4 Practical Ways to Protect Your Brain
You can’t stop making decisions, but you can change how and when you make them. Here’s how to lower the impact of decision fatigue.
1. Automate the Mundane
If a choice doesn't move the needle on your primary goals, it shouldn't be a choice at all.
- Standard workday outfits: There’s a reason high-performers often wear the same thing, and it’s not necessarily “to look professional.” It eliminates a choice at 7:00 AM.
- Meal Prep: Have a rotation of three healthy lunch options and stick to them. It stops the midday "where should we go for lunch?" debate that eats into your mental reserves.
- Standard Operating Procedures: Use templates for things like project kick-offs or weekly updates. Don't reinvent the wheel every Monday morning.
2. Use Your Internal Clock
Your brain isn't equally sharp all day. Most people have the highest capacity in the morning hours.
- Do the Hard Stuff First: Tackle your most complex, high-stakes decision first thing.
- The "No-Fly Zone": Block out two hours for deep work. No emails, no "quick syncs," and no trivial questions.
- Afternoon Admin: Save the mindless stuff that doesn’t require much emotional thinking, like expense reports or filing for after 3:00 PM when your energy is lower.

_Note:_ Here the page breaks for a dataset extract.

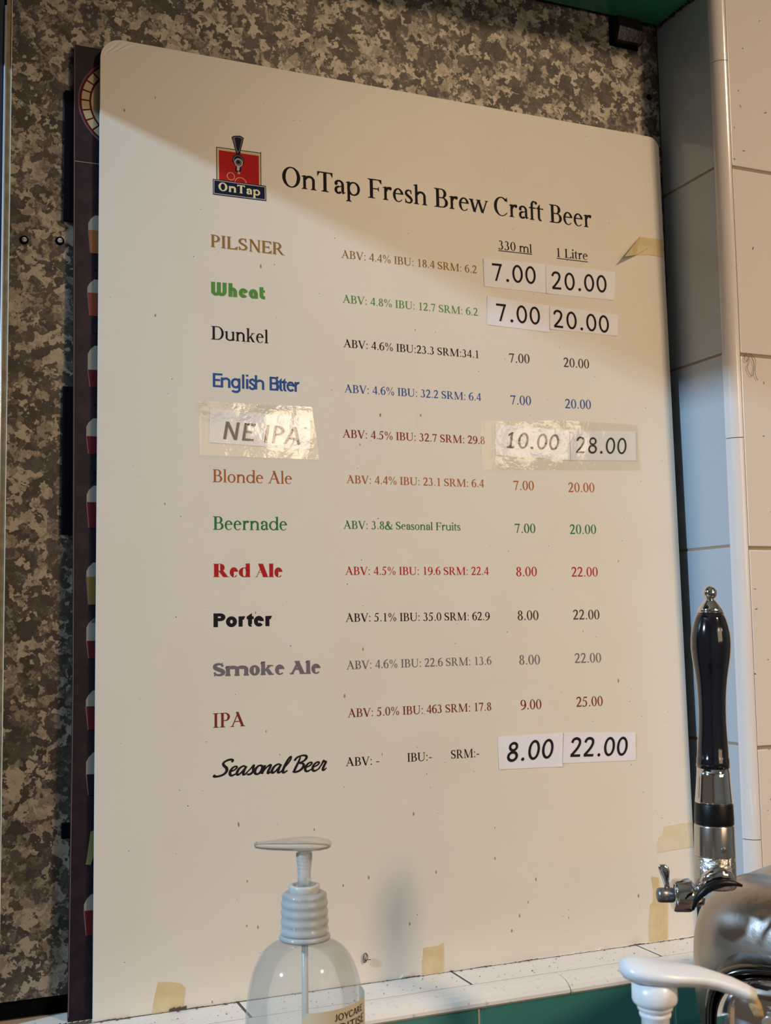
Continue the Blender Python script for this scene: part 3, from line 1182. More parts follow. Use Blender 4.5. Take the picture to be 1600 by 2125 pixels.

3. Change Your Delegation Strategy
Delegation often fails when you outsource the labor but keep the "choice" part for yourself. If your team has to come to you for every final approval, you’re still the one doing the heavy lifting. This keeps you stuck in mental overload.
- Delegate the Authority: Give your team the budget and trust their judgment on the execution instead of asking for a draft to review.
- Define the Threshold: Tell your team, "If the cost is under $1,000 and it doesn't change the deadline, just do it." This removes dozens of small interruptions from your week.
4. Use Decision Filters
Stop weighing every option from scratch. Create a set of "if/then" rules for your business. For example: If a new project doesn't directly contribute to our quarterly revenue goal, the answer is no.
Filters like this act as a shield for your brain. Having these rules in place means you aren't "deciding" anymore; you’re just following a system you built when you were fresh. This preserves your energy for the unique problems that don't fit into a box.